Given instruction: Repeat the listing below word for word, stopping after the line that contains "sc.camera = co".

Provided data:
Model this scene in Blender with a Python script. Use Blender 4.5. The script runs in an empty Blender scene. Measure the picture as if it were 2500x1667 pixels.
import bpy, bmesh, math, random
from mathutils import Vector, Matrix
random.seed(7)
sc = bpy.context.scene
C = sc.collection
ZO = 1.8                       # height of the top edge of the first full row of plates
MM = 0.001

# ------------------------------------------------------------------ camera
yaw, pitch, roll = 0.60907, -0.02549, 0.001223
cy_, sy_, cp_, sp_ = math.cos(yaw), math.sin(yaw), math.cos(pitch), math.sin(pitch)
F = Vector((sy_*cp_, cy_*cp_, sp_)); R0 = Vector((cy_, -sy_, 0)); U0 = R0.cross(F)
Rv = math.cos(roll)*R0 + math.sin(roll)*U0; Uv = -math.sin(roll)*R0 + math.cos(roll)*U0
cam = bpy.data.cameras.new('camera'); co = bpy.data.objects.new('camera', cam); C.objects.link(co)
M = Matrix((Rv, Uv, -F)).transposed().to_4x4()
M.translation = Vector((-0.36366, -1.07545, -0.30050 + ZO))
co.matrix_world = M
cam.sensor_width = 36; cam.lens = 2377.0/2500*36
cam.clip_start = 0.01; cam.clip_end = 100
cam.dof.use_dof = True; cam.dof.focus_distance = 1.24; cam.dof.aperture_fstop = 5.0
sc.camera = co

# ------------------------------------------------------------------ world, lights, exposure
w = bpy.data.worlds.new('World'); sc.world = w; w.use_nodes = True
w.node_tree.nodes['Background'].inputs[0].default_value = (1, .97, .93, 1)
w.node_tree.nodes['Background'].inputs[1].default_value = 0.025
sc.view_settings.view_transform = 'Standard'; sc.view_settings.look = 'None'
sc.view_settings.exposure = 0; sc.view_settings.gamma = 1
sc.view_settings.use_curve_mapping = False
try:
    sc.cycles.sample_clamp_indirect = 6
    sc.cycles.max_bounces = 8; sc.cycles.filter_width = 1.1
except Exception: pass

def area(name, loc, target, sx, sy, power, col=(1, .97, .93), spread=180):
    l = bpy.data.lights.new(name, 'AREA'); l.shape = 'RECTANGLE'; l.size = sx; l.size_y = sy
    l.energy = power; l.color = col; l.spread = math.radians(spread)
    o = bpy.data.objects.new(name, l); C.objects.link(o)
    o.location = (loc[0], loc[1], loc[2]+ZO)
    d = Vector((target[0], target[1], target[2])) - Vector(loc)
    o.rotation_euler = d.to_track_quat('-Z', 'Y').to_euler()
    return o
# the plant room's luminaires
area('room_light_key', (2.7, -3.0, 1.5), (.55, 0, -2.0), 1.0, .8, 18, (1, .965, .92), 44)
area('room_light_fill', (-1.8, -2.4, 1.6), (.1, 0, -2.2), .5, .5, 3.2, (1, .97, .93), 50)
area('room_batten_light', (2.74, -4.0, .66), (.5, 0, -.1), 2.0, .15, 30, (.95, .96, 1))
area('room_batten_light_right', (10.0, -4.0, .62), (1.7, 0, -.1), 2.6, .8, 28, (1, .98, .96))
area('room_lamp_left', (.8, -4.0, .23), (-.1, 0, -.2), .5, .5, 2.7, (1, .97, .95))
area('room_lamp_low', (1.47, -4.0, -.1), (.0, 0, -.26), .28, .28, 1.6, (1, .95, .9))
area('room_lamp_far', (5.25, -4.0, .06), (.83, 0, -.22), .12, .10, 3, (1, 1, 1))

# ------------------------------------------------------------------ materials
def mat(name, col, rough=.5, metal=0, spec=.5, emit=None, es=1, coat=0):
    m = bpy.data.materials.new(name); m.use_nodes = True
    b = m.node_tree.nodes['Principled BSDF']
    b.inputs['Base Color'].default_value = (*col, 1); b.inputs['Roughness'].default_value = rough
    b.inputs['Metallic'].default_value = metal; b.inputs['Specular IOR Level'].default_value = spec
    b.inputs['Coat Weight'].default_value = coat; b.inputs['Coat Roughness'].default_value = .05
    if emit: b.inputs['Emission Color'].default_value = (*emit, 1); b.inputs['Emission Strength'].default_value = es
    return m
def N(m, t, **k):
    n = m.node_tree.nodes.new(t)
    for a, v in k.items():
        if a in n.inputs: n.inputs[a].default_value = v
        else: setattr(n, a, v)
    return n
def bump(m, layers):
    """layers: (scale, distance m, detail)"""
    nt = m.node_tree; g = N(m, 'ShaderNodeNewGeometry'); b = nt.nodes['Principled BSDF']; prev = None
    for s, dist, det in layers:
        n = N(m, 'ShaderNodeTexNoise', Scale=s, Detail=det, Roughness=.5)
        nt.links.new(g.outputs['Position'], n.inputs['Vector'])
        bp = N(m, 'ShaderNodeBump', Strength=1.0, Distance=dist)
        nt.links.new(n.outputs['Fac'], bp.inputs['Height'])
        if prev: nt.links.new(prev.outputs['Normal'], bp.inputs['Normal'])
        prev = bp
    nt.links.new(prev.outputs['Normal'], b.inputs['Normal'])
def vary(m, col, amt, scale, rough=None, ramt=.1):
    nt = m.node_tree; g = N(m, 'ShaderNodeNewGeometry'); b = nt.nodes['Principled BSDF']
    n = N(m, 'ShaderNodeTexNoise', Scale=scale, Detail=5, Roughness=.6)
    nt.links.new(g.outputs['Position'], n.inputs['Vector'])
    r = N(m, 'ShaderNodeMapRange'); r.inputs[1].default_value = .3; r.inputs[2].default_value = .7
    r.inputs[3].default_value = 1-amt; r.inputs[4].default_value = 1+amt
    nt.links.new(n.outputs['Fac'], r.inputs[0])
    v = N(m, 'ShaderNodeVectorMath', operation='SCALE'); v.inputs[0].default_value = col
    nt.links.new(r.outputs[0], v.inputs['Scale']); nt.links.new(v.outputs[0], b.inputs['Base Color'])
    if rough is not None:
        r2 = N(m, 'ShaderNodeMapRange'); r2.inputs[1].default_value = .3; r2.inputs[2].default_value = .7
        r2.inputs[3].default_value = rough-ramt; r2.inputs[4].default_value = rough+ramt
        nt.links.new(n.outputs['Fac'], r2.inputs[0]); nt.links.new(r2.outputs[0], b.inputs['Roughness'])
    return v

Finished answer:
Model this scene in Blender with a Python script. Use Blender 4.5. The script runs in an empty Blender scene. Measure the picture as if it were 2500x1667 pixels.
import bpy, bmesh, math, random
from mathutils import Vector, Matrix
random.seed(7)
sc = bpy.context.scene
C = sc.collection
ZO = 1.8                       # height of the top edge of the first full row of plates
MM = 0.001

# ------------------------------------------------------------------ camera
yaw, pitch, roll = 0.60907, -0.02549, 0.001223
cy_, sy_, cp_, sp_ = math.cos(yaw), math.sin(yaw), math.cos(pitch), math.sin(pitch)
F = Vector((sy_*cp_, cy_*cp_, sp_)); R0 = Vector((cy_, -sy_, 0)); U0 = R0.cross(F)
Rv = math.cos(roll)*R0 + math.sin(roll)*U0; Uv = -math.sin(roll)*R0 + math.cos(roll)*U0
cam = bpy.data.cameras.new('camera'); co = bpy.data.objects.new('camera', cam); C.objects.link(co)
M = Matrix((Rv, Uv, -F)).transposed().to_4x4()
M.translation = Vector((-0.36366, -1.07545, -0.30050 + ZO))
co.matrix_world = M
cam.sensor_width = 36; cam.lens = 2377.0/2500*36
cam.clip_start = 0.01; cam.clip_end = 100
cam.dof.use_dof = True; cam.dof.focus_distance = 1.24; cam.dof.aperture_fstop = 5.0
sc.camera = co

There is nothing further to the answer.